Eskens Rolle sollte nicht unterschätzt werden. Sie gilt als Klinkenputzerin in der SPD, als loyal und als eine Chefin, die ihr Ohr an der Basis hat. Müsste sie als Bäuerinnenopfer herhalten, wäre das nicht zuletzt den Frauen in der SPD kaum zu vermitteln. Die Frau weg – und Lars Klingbeil macht sich zum Sonnenkönig? Schon klar. Im Zweifel stärken die Spekulationen Esken sogar, weil ein Rücktritt – sollte er nicht freiwillig erfolgen – unangenehme Fragen für die ganze Führung aufwerfen könnte.
Außerdem hat die linke Sozialdemokratin ihrem Co-Vorsitzenden, der zum konservativ-pragmatischen Flügel gezählt wird, etwas voraus: Sie wurde 2019 bei einem Mitgliederentscheid, also von der breiten Basis, erstmals zur Parteivorsitzenden gewählt. Das ist allerdings schon sechs Jahre her.

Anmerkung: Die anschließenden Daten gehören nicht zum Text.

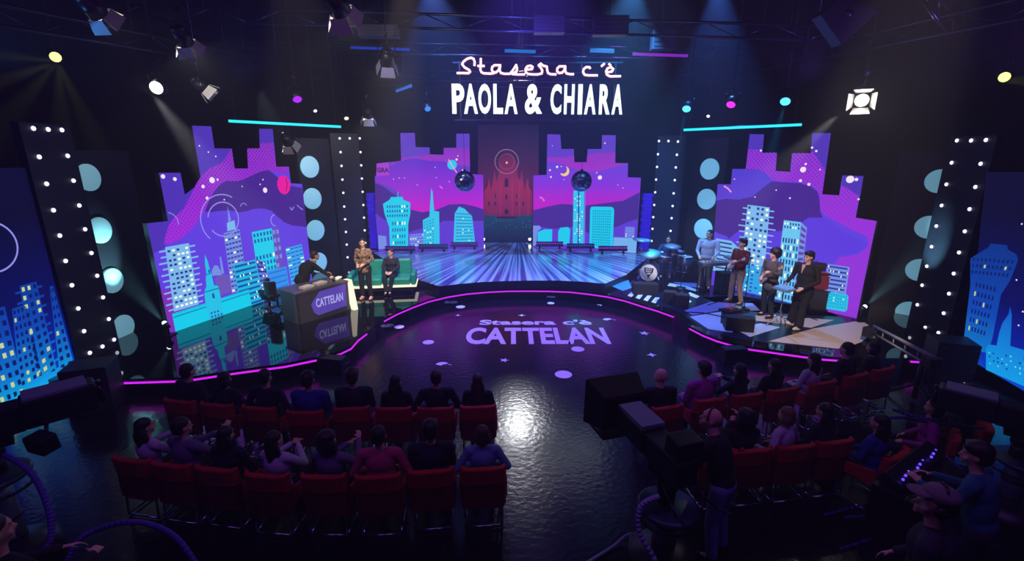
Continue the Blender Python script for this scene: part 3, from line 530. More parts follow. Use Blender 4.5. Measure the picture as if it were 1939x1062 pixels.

SPD-Spitze vor Bewährungsprobe
Im Dezember soll der nächste reguläre SPD-Wahlparteitag stattfinden. Wahrscheinlich wird dieser im Zuge von möglichen Sondierungs- oder Koalitionsverhandlungen vorgezogen. Ob Esken dann noch einmal antreten würde, ist unklar. Wer in die Partei hineinhört, stößt vor allem auf Skepsis. Esken müsste dafür wohl gewaltige Überzeugungsarbeit leisten.
Die SPD steht vor herausfordernden Wochen, sagt Partei- und Fraktionschef Klingbeil. Damit meint er in erster Linie Gespräche mit der Union, die zeitnah stattfinden sollen. Am Donnerstag will die SPD darüber beraten. Allerdings gilt es auch eine niedergeschlagene Partei wieder aufzurichten, die sich nach ihrem historischen Tiefstwert bei einer Bundestagswahl (16,4 Prozent) völlig neu sortieren muss.
Das haben Klingbeil und Esken gemein, unterschiedliche Machtfülle hin oder her: Sie beide stehen vor einer Bewährungsprobe, die über ihre politische Zukunft entscheidet. Doch nur eine der beiden wird dabei so unterschätzt.